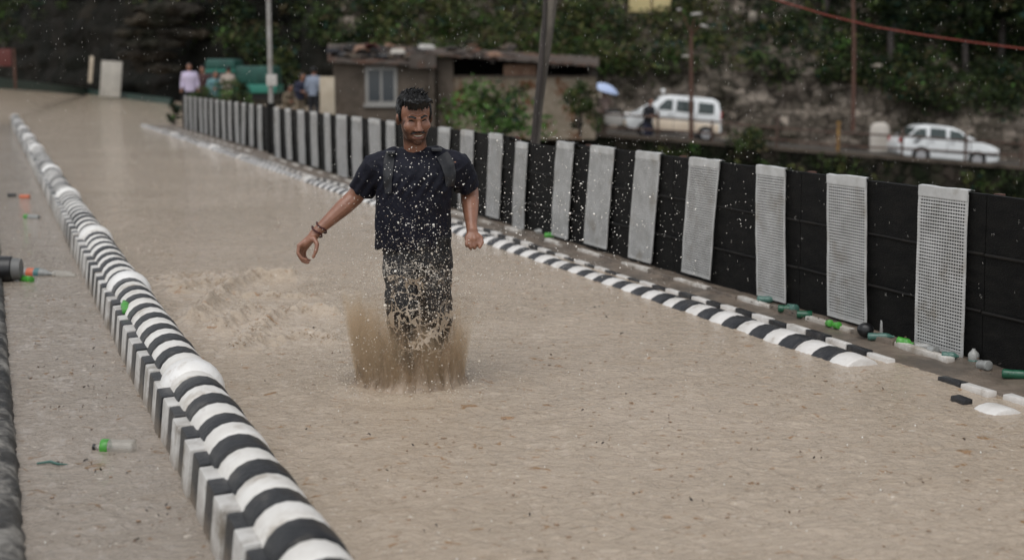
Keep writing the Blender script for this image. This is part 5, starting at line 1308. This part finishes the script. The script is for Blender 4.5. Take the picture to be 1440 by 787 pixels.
# the dense body of the burst: muddy water too finely broken to show single drops
def burst():
    nt_, nz_ = 64, 16; Pm = np.zeros((nz_, nt_+1, 3)); zt = .50
    for i in range(nz_):
        z = -.02+(zt+.02)*i/(nz_-1)
        for j in range(nt_+1):
            a = 2*math.pi*j/nt_; r = (.262+.085*(z/zt))*(1+.06*noise.noise(V((math.cos(a)*2, math.sin(a)*2, z*3)))); Pm[i, j] = (man0.x+math.cos(a)*r*1.04, man0.y+math.sin(a)*r*.9, z)
    me = grid_mesh('burst_body', Pm); bm = bmesh.new(); bm.from_mesh(me); bmesh.ops.remove_doubles(bm, verts=bm.verts, dist=1e-5); bmesh.ops.holes_fill(bm, edges=[e for e in bm.edges if e.is_boundary], sides=0); bmesh.ops.recalc_face_normals(bm, faces=bm.faces); bm.to_mesh(me); bm.free()
    m_ = bpy.data.materials.new('broken_muddy_water'); m_.use_nodes = True; nt = m_.node_tree; L = nt.links.new
    nt.nodes.remove(nt.nodes['Principled BSDF']); pv = nt.nodes.new('ShaderNodeVolumePrincipled'); L(pv.outputs[0], nt.nodes['Material Output'].inputs['Volume'])
    pv.inputs['Color'].default_value = (.76, .61, .44, 1); pv.inputs['Anisotropy'].default_value = .1
    g = nt.nodes.new('ShaderNodeNewGeometry'); sp = nt.nodes.new('ShaderNodeSeparateXYZ'); L(g.outputs['Position'], sp.inputs[0])
    def mth(op, a, b=None, c=None):
        n = nt.nodes.new('ShaderNodeMath'); n.operation = op
        for k, v in enumerate((a, b, c)):
            if v is None: continue
            if isinstance(v, (int, float)): n.inputs[k].default_value = v
            else: L(v, n.inputs[k])
        return n.outputs[0]
    def ss(v, a, b, t0=0., t1=1.):
        r = nt.nodes.new('ShaderNodeMapRange'); r.interpolation_type = 'SMOOTHSTEP'; r.inputs['From Min'].default_value = a; r.inputs['From Max'].default_value = b; r.inputs['To Min'].default_value = t0; r.inputs['To Max'].default_value = t1; L(v, r.inputs['Value']); return r.outputs[0]
    dx = mth('DIVIDE', mth('SUBTRACT', sp.outputs['X'], man0.x), 1.04); dy = mth('DIVIDE', mth('SUBTRACT', sp.outputs['Y'], man0.y), .9)
    rad = mth('SQRT', mth('ADD', mth('MULTIPLY', dx, dx), mth('MULTIPLY', dy, dy)))
    rel = mth('SUBTRACT', rad, mth('MULTIPLY', sp.outputs['Z'], .17))      # the wall flares outward with height
    def nz(sc, st, dt):
        mp_n = nt.nodes.new('ShaderNodeMapping'); mp_n.inputs['Scale'].default_value = st; L(g.outputs['Position'], mp_n.inputs['Vector'])
        n = nt.nodes.new('ShaderNodeTexNoise'); n.inputs['Scale'].default_value = sc; n.inputs['Detail'].default_value = dt; n.inputs['Roughness'].default_value = .6; L(mp_n.outputs[0], n.inputs['Vector']); return n.outputs['Fac']
    wall = mth('MULTIPLY', ss(rel, .13, .20), ss(rel, .262, .225))
    streak = ss(nz(13, (1, 1, .28), 4), .36, .62, .12, 1.0)
    lump = nz(5, (1, 1, .15), 3)
    hgt = mth('MULTIPLY_ADD', lump, .95, -.15)                            # height of the wall varies round the ring
    fade = ss(mth('SUBTRACT', hgt, sp.outputs['Z']), -.10, .26)
    low = ss(sp.outputs['Z'], .16, .0, 0, .7)
    d = mth('MULTIPLY', mth('MULTIPLY', mth('ADD', wall, mth('MULTIPLY', low, ss(rel, .262, .2))), mth('MULTIPLY', streak, fade)), 56.0)
    L(d, pv.inputs['Density'])
    link('burst_body', me, m_, spl, 180)
burst()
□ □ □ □
WHAT TO PRODUCE |
Leave the images out and output the remaining material exactly as it stands.

EXERCISE RESULT |
Keep writing the Blender script for this image. This is part 5, starting at line 1308. This part finishes the script. The script is for Blender 4.5. Take the picture to be 1440 by 787 pixels.
# the dense body of the burst: muddy water too finely broken to show single drops
def burst():
    nt_, nz_ = 64, 16; Pm = np.zeros((nz_, nt_+1, 3)); zt = .50
    for i in range(nz_):
        z = -.02+(zt+.02)*i/(nz_-1)
        for j in range(nt_+1):
            a = 2*math.pi*j/nt_; r = (.262+.085*(z/zt))*(1+.06*noise.noise(V((math.cos(a)*2, math.sin(a)*2, z*3)))); Pm[i, j] = (man0.x+math.cos(a)*r*1.04, man0.y+math.sin(a)*r*.9, z)
    me = grid_mesh('burst_body', Pm); bm = bmesh.new(); bm.from_mesh(me); bmesh.ops.remove_doubles(bm, verts=bm.verts, dist=1e-5); bmesh.ops.holes_fill(bm, edges=[e for e in bm.edges if e.is_boundary], sides=0); bmesh.ops.recalc_face_normals(bm, faces=bm.faces); bm.to_mesh(me); bm.free()
    m_ = bpy.data.materials.new('broken_muddy_water'); m_.use_nodes = True; nt = m_.node_tree; L = nt.links.new
    nt.nodes.remove(nt.nodes['Principled BSDF']); pv = nt.nodes.new('ShaderNodeVolumePrincipled'); L(pv.outputs[0], nt.nodes['Material Output'].inputs['Volume'])
    pv.inputs['Color'].default_value = (.76, .61, .44, 1); pv.inputs['Anisotropy'].default_value = .1
    g = nt.nodes.new('ShaderNodeNewGeometry'); sp = nt.nodes.new('ShaderNodeSeparateXYZ'); L(g.outputs['Position'], sp.inputs[0])
    def mth(op, a, b=None, c=None):
        n = nt.nodes.new('ShaderNodeMath'); n.operation = op
        for k, v in enumerate((a, b, c)):
            if v is None: continue
            if isinstance(v, (int, float)): n.inputs[k].default_value = v
            else: L(v, n.inputs[k])
        return n.outputs[0]
    def ss(v, a, b, t0=0., t1=1.):
        r = nt.nodes.new('ShaderNodeMapRange'); r.interpolation_type = 'SMOOTHSTEP'; r.inputs['From Min'].default_value = a; r.inputs['From Max'].default_value = b; r.inputs['To Min'].default_value = t0; r.inputs['To Max'].default_value = t1; L(v, r.inputs['Value']); return r.outputs[0]
    dx = mth('DIVIDE', mth('SUBTRACT', sp.outputs['X'], man0.x), 1.04); dy = mth('DIVIDE', mth('SUBTRACT', sp.outputs['Y'], man0.y), .9)
    rad = mth('SQRT', mth('ADD', mth('MULTIPLY', dx, dx), mth('MULTIPLY', dy, dy)))
    rel = mth('SUBTRACT', rad, mth('MULTIPLY', sp.outputs['Z'], .17))      # the wall flares outward with height
    def nz(sc, st, dt):
        mp_n = nt.nodes.new('ShaderNodeMapping'); mp_n.inputs['Scale'].default_value = st; L(g.outputs['Position'], mp_n.inputs['Vector'])
        n = nt.nodes.new('ShaderNodeTexNoise'); n.inputs['Scale'].default_value = sc; n.inputs['Detail'].default_value = dt; n.inputs['Roughness'].default_value = .6; L(mp_n.outputs[0], n.inputs['Vector']); return n.outputs['Fac']
    wall = mth('MULTIPLY', ss(rel, .13, .20), ss(rel, .262, .225))
    streak = ss(nz(13, (1, 1, .28), 4), .36, .62, .12, 1.0)
    lump = nz(5, (1, 1, .15), 3)
    hgt = mth('MULTIPLY_ADD', lump, .95, -.15)                            # height of the wall varies round the ring
    fade = ss(mth('SUBTRACT', hgt, sp.outputs['Z']), -.10, .26)
    low = ss(sp.outputs['Z'], .16, .0, 0, .7)
    d = mth('MULTIPLY', mth('MULTIPLY', mth('ADD', wall, mth('MULTIPLY', low, ss(rel, .262, .2))), mth('MULTIPLY', streak, fade)), 56.0)
    L(d, pv.inputs['Density'])
    link('burst_body', me, m_, spl, 180)
burst()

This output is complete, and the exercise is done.